Comments un-related to the Traffic Calming Program included the following:

 

                     Concern that the staff response to R-18-275 does not adequately address what was requested in the resolution.

                     Examples of recent street resurfacing or safety improvement projects cited as examples of insufficient community engagement.

 

In response to the concerns raised about the Traffic Calming Program, the Program materials are now updated to better clarify the rationale and process for addressing demonstrated safety concerns. The process emphasizes that community engagement will be a critical component of addressing safety improvements.

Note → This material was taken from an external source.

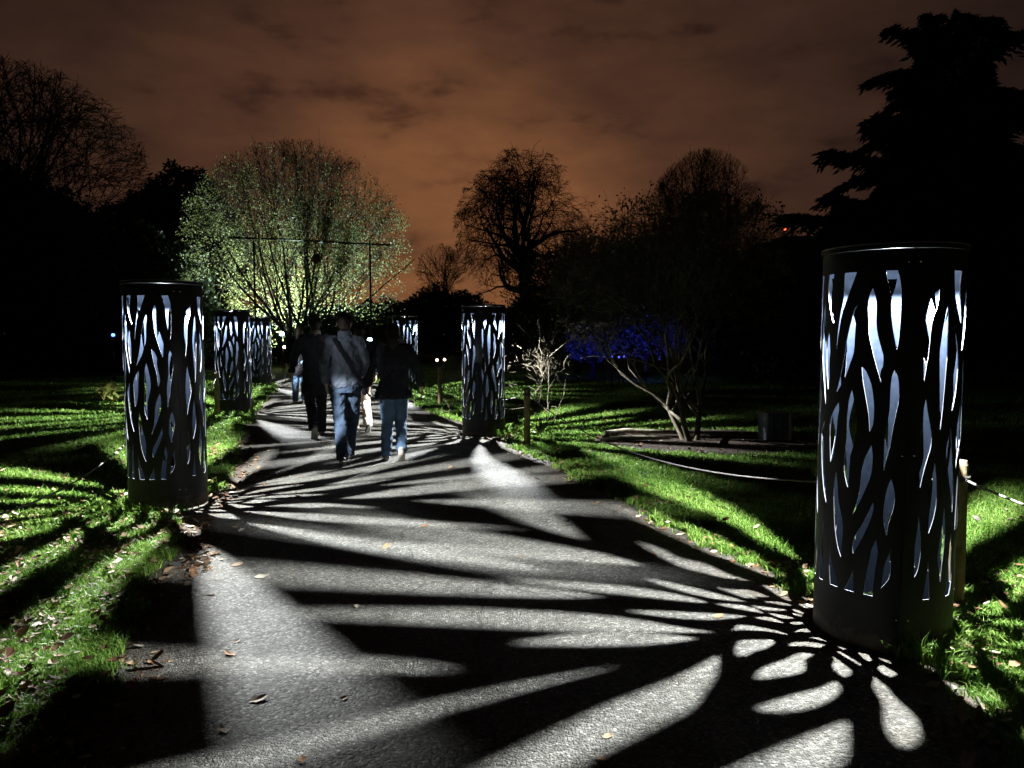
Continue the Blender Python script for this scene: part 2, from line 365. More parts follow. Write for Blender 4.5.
# ------------------------------------------------------------------ perforated light columns
SLOTS = [[[21.1,1.803],[20.5,1.737],[17.9,1.69],[15.3,1.642],[14.4,1.563],[13.5,1.483],[12.7,1.457],[10.6,1.361],[9.7,1.441],[9.5,1.531],[9.7,1.642],[11.3,1.705],[14.4,1.769]],[[30.2,1.728],[31.2,1.682],[31.4,1.594],[31.8,1.482],[31.4,1.456],[30.5,1.36],[29.2,1.239],[27.2,1.122],[25.8,1.24],[24.7,1.361],[23.7,1.483],[24.4,1.546],[26.3,1.626],[28.3,1.69]],[[36.6,1.895],[47.5,1.895],[46.1,1.844],[46.2,1.78],[49.7,1.708],[49.6,1.639],[44.6,1.691],[39.3,1.762],[37.2,1.842]],[[41.3,1.598],[45.0,1.53],[47.7,1.455],[47.3,1.381],[45.5,1.3],[40.5,1.21],[41.7,1.317],[40.1,1.439],[42.7,1.496],[41.3,1.546]],[[63.7,1.808],[68.9,1.727],[66.2,1.644],[59.6,1.561],[54.8,1.506],[54.5,1.594],[58.4,1.692],[61.3,1.774]],[[12.8,1.281],[14.7,1.217],[17.3,1.152],[19.3,1.087],[18.2,1.03],[16.3,0.99],[13.5,0.931],[10.6,0.841],[9.7,0.914],[8.9,1.039],[9.3,1.12],[10.6,1.201],[11.9,1.249]],[[39.8,1.132],[42.2,1.055],[44.0,0.986],[46.1,0.902],[48.8,0.792],[48.0,0.701],[44.1,0.796],[38.7,0.907],[34.9,1.007],[36.1,1.058],[38.3,1.098]],[[57.5,1.23],[61.4,1.061],[56.3,1.012],[51.9,0.923],[50.0,1.101],[53.8,1.174]],[[22.9,0.97],[24.7,0.912],[26.2,0.83],[26.0,0.748],[23.3,0.675],[19.7,0.615],[19.3,0.668],[19.1,0.766],[20.8,0.889],[22.1,0.929]],[[10.3,0.706],[11.9,0.636],[13.2,0.553],[13.1,0.502],[11.4,0.436],[8.8,0.398],[8.0,0.462],[8.4,0.57],[9.8,0.636]],[[35.1,0.743],[37.6,0.659],[37.3,0.542],[35.4,0.45],[34.2,0.361],[30.2,0.471],[29.9,0.506],[32.8,0.612],[34.6,0.677]],[[47.0,0.601],[50.7,0.521],[52.4,0.433],[52.1,0.348],[48.0,0.285],[42.0,0.285],[43.5,0.375],[44.8,0.484],[45.5,0.535]],[[20.2,0.484],[22.0,0.375],[22.7,0.285],[16.4,0.285],[17.9,0.343],[19.6,0.417]],[[103.2,1.895],[111.2,1.895],[108.9,1.816],[107.5,1.774],[109.9,1.705],[112.8,1.645],[109.5,1.671],[105.7,1.731],[103.0,1.792],[102.4,1.852]],[[125.6,1.895],[135.5,1.895],[131.7,1.834],[125.7,1.744],[120.9,1.661],[117.1,1.509],[118.3,1.611],[120.6,1.703],[123.7,1.786],[124.1,1.895]],[[149.3,1.813],[151.4,1.772],[152.6,1.723],[152.7,1.643],[154.4,1.578],[157.9,1.505],[159.1,1.464],[157.8,1.358],[153.9,1.432],[149.5,1.529],[147.2,1.594],[146.6,1.659],[145.8,1.724],[146.6,1.773]],[[158.9,1.895],[167.4,1.895],[169.5,1.849],[170.7,1.785],[170.8,1.682],[170.1,1.578],[168.8,1.514],[166.0,1.594],[164.0,1.674],[163.3,1.754],[162.5,1.802],[160.1,1.85]],[[136.8,1.73],[137.4,1.701],[135.9,1.627],[135.5,1.561],[134.9,1.495],[132.0,1.444],[127.2,1.366],[118.6,1.288],[122.0,1.364],[125.8,1.467],[127.8,1.552],[130.6,1.627],[134.0,1.701]],[[105.6,1.602],[107.5,1.542],[108.9,1.446],[108.3,1.342],[107.0,1.298],[103.9,1.384],[101.9,1.516]],[[96.3,1.724],[100.7,1.559],[102.3,1.385],[103.1,1.22],[98.6,1.34],[93.2,1.471],[92.8,1.646]],[[121.5,1.241],[122.1,1.203],[120.6,1.151],[120.1,1.082],[118.6,1.012],[116.0,0.942],[113.4,0.926],[112.3,0.989],[111.1,1.127],[114.2,1.181],[118.1,1.218]],[[134.4,1.312],[137.4,1.238],[139.8,1.147],[139.4,1.088],[137.1,1.024],[134.7,0.967],[134.2,0.874],[133.3,0.813],[130.3,0.866],[129.1,0.924],[129.9,1.006],[130.8,1.1],[130.7,1.184],[131.9,1.26]],[[142.3,1.428],[146.2,1.404],[150.5,1.34],[152.4,1.275],[153.3,1.218],[152.8,1.144],[150.4,1.108],[148.9,1.2],[146.2,1.281],[143.5,1.363]],[[167.6,1.415],[170.2,1.384],[171.4,1.328],[171.5,1.263],[169.4,1.19],[167.4,1.108],[166.0,1.034],[163.8,0.974],[162.0,0.917],[162.0,0.989],[162.0,1.074],[163.0,1.131],[165.0,1.221],[165.1,1.319],[165.9,1.384]],[[152.1,1.042],[153.4,0.985],[152.8,0.901],[149.9,0.841],[144.3,0.752],[138.3,0.676],[141.6,0.741],[143.9,0.819],[144.8,0.904],[147.2,0.972],[150.3,1.016]],[[120.8,0.884],[122.8,0.823],[124.2,0.747],[127.2,0.682],[129.9,0.608],[129.4,0.521],[128.8,0.446],[124.9,0.497],[121.1,0.596],[119.4,0.698],[118.7,0.801]],[[154.9,0.757],[155.3,0.72],[152.8,0.659],[147.3,0.57],[140.1,0.48],[139.2,0.517],[141.1,0.571],[147.0,0.637],[151.9,0.709]],[[168.0,0.881],[170.1,0.837],[171.3,0.788],[170.1,0.73],[167.3,0.662],[166.2,0.601],[163.6,0.66],[163.0,0.726],[164.1,0.793],[165.7,0.843]],[[106.5,0.609],[105.6,0.554],[105.3,0.464],[106.4,0.411],[106.7,0.285],[100.3,0.285],[100.7,0.401],[101.7,0.467],[104.1,0.552]],[[102.1,1.134],[101.2,1.067],[102.3,0.962],[104.1,0.855],[107.8,0.771],[108.9,0.703],[103.3,0.783],[98.2,0.92],[95.8,1.063],[99.0,1.101]],[[116.1,0.494],[117.6,0.43],[123.1,0.352],[126.5,0.285],[117.6,0.285],[115.8,0.383]],[[140.6,0.393],[141.4,0.285],[132.9,0.285],[137.2,0.341]],[[158.1,0.576],[159.7,0.515],[159.0,0.462],[157.5,0.368],[157.0,0.285],[149.7,0.285],[150.7,0.36],[153.2,0.448],[154.8,0.517],[156.6,0.545]],[[169.9,0.526],[170.1,0.496],[169.9,0.412],[167.6,0.369],[163.1,0.331],[163.8,0.382],[165.3,0.451],[168.2,0.503]]]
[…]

Additional language has been modified to emphasize that the Traffic Calming Program applies only to local streets and to emphasize the resident driven nature of the process.

 

The revised final draft of the updated Program incorporating feedback from the October 1, 2018 City Council meeting was presented to the Transportation Commission on October 17, 2018; the Commission unanimously recommended approval to City Council.

Staff

Prepared by:                                          Kayla Coleman, Community Engagement Specialist

                                                               Raymond Hess, Transportation Manager

                                                               Nicholas Hutchinson, P.E., City Engineer

Reviewed by:                               Craig Hupy, Public Service Area Administrator

Approved by:                       Howard S. Lazarus, City Administrator

Body

Whereas, The City’s Traffic Calming Program began in 1999, but has not been substantially updated since 2006;

 

Whereas, 46 project areas have never qualified for traffic calming under the City’s Traffic Calming Program;

 

Whereas, There is a community desire for greater flexibility in the qualification criteria for the City’s Traffic Calming Program;

 

Whereas, The Transportation Commission formed a Traffic Calming Task Force, which worked with staff to update the Traffic Calming Program;

 

Whereas, The updated Traffic Calming Program has been developed based on industry best practices, staff observations, past project area feedback, peer community review, the 2016 Traffic Calming Report to City Council, the 2018 Speed Reduction Committee Recommendations, and additional community input;

 

Whereas, The Transportation Commission recommended approval of the updated Traffic Calming Program at its August 15, 2018 meeting, reviewed the subsequent modifications and  recommended approval of the revised, updated Traffic Calming Program at its October 17, 2018 meeting;

 

Whereas, It is City Council’s role and authority to provide policy direction; and

 

Whereas, It is the City Administrator’s role to implement policy.

 

RESOLVED, That City Council approves the updated Traffic Calming Program, as described in Attachments A-D;

 

RESOLVED, That the updated Traffic Calming Program supersedes and replaces any prior Traffic Calming Program, City Council rescinds all previous resolutions and voids all administrative actions giving rise to the superseded and replaced Traffic Calming Program;

 

RESOLVED, That City Council maintains authority over Traffic Calming Program updates and approval, and approval of individual project plans before construction;

 

RESOLVED, that the City Administrator has authority to manage and maintain the program including implementation of individual traffic calming projects, after City Council approval; and

 

RESOLVED, That the City Administrator be authorized to take the necessary administrative actions to implement this resolution.

 

As Amended and Approved by Ann Arbor City Council on November 19, 2018.